I picked up a pair of 4 rod holders at the spring shindig. I put one on the front deck, and one on the rear deck and hit the water with a guy from work today after we closed down. The air temp was 81 when we left the shop and the surface water temp was 68 degrees. I quickly scanned the deeper water in the creek and it was pretty much empty so I headed back in the creek to the flats. No more than 2-3 minutes after we started pulling in 5 FOW, my buddy caught his personal best crappie. A nice un. 15-16" range. Fifteen minutes later we were so tired of our jigs getting balled up with milfoil we left the shallow water and wasted the rest of the afternoon dragging jigs around, with only one more crappie caught. We should have quit and started beating the banks, but I'm stubborn. LOL

I'm sure spider rigging would be a better choice when the fish are shallow but even with that, there's still the floating wads of milfoil to contend with.

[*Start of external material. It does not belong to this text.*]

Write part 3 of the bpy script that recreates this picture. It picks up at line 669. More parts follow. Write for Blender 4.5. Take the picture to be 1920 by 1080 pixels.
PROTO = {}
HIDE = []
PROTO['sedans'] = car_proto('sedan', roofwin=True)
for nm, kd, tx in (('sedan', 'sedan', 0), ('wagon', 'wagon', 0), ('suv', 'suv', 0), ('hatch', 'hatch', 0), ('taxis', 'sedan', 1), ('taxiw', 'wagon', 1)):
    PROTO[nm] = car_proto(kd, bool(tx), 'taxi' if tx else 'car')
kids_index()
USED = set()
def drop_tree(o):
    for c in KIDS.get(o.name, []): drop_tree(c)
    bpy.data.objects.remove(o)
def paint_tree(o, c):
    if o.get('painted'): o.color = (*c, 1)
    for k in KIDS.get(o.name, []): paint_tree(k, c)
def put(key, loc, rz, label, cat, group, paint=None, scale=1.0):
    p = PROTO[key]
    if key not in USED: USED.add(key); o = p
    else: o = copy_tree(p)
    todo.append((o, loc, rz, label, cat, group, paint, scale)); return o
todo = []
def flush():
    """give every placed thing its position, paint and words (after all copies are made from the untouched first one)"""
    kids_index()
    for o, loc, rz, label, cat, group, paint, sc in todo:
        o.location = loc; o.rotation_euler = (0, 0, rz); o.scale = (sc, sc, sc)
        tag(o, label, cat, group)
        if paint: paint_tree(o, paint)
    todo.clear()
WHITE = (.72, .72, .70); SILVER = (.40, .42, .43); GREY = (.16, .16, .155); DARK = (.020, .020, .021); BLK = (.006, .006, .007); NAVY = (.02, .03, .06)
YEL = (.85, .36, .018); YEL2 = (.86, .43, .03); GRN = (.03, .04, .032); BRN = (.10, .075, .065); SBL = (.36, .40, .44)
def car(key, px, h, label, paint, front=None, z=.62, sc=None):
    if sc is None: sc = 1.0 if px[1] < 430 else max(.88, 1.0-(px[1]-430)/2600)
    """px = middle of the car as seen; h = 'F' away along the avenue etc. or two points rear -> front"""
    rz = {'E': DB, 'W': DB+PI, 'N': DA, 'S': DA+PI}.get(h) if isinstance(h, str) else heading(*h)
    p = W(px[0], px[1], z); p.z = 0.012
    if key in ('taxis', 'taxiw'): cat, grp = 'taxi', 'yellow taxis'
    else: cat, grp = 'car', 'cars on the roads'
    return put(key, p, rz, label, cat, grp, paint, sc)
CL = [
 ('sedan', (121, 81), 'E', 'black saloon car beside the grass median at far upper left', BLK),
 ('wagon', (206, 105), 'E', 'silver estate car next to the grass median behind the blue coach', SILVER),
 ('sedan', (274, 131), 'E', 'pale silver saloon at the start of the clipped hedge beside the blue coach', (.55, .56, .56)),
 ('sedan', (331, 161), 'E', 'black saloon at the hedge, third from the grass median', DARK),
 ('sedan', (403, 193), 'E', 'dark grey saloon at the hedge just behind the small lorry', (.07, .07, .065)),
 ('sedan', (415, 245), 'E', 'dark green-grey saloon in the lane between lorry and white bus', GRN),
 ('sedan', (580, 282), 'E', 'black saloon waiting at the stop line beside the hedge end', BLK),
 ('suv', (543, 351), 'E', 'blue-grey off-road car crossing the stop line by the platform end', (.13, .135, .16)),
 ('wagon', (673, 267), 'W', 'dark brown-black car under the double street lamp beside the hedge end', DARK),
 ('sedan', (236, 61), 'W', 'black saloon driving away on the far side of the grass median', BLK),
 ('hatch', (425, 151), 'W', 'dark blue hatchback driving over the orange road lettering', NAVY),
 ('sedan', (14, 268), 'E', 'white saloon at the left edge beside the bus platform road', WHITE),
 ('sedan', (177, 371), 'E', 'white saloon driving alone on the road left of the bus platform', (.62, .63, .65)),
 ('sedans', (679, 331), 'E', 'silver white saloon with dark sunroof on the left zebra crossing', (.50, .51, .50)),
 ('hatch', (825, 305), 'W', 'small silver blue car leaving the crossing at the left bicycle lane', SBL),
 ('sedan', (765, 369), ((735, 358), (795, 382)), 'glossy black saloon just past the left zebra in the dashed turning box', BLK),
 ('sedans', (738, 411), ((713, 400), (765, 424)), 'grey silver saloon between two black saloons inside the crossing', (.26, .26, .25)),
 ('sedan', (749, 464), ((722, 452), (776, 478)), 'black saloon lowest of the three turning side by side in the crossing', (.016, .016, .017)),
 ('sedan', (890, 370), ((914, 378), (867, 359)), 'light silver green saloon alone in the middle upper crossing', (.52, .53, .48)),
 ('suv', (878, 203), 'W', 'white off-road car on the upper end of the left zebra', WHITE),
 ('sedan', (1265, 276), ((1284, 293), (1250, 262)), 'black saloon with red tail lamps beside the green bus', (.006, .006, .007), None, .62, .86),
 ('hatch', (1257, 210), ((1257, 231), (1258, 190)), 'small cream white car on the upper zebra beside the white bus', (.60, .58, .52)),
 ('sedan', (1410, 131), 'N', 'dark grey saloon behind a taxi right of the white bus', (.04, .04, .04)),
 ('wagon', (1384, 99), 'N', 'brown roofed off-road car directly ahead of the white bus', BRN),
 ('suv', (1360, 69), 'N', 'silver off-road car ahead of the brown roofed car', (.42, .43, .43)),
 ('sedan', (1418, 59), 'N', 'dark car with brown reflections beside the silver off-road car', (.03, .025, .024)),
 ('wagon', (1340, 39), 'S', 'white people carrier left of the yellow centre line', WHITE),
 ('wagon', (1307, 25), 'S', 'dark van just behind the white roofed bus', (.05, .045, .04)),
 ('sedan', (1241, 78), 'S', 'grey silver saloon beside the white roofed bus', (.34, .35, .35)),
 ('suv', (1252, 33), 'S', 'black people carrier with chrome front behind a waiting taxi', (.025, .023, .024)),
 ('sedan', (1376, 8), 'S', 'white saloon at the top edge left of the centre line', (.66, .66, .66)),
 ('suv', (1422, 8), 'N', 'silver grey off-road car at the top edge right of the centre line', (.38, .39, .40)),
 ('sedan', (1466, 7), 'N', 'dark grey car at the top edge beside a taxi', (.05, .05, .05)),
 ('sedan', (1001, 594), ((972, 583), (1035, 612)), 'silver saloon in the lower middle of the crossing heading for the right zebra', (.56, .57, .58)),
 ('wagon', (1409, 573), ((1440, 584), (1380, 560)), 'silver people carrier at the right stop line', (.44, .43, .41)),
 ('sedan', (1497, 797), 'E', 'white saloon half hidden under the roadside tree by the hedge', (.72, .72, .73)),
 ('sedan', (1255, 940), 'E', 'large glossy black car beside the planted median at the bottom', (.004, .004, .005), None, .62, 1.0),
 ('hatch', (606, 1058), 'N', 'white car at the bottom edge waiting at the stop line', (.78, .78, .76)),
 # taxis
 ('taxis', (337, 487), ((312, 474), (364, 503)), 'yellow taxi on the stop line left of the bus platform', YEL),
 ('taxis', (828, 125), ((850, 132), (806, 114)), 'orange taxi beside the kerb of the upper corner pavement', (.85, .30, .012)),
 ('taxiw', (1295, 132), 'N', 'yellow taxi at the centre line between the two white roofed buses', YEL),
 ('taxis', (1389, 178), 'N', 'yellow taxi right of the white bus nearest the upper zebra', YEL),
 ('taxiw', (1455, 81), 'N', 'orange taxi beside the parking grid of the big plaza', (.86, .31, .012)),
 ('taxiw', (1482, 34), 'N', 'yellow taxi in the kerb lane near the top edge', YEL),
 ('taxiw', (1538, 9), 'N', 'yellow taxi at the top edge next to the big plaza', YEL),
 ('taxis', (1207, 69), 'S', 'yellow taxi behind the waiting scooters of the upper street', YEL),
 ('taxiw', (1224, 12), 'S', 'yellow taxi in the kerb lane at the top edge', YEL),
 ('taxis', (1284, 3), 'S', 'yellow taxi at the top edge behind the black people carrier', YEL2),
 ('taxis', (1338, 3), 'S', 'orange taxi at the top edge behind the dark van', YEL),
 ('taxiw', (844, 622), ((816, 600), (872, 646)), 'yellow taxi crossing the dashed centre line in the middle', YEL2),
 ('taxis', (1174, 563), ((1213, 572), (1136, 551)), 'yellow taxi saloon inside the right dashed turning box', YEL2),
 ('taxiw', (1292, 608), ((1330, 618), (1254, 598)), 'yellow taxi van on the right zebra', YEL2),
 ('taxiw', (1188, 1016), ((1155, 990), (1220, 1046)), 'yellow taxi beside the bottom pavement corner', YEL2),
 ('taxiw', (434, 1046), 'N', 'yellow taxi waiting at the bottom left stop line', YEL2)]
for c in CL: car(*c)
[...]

It's been so long since I've fished the lake in the spring I've forgotten what I use to know.

Why is this stuff breaking loose and floating around at this time of the year? I thought it just did that when it was dying off in the late fall. If it wasn't for the floating mess that's broken loose, I could have kept the jigs above the stuff that's starting to grow.

Any way to fish this junk? Dipping minnows with long rods? I'm guessing a float and jig would work okay.

I knew it wasn't the right day to long line but I wanted to try out my newly aquired tactic, thanks to the spring camp. I'll admit, when he caught that slab I was probably happier than he was. Just wish we had been able to stay in the weeds and fish.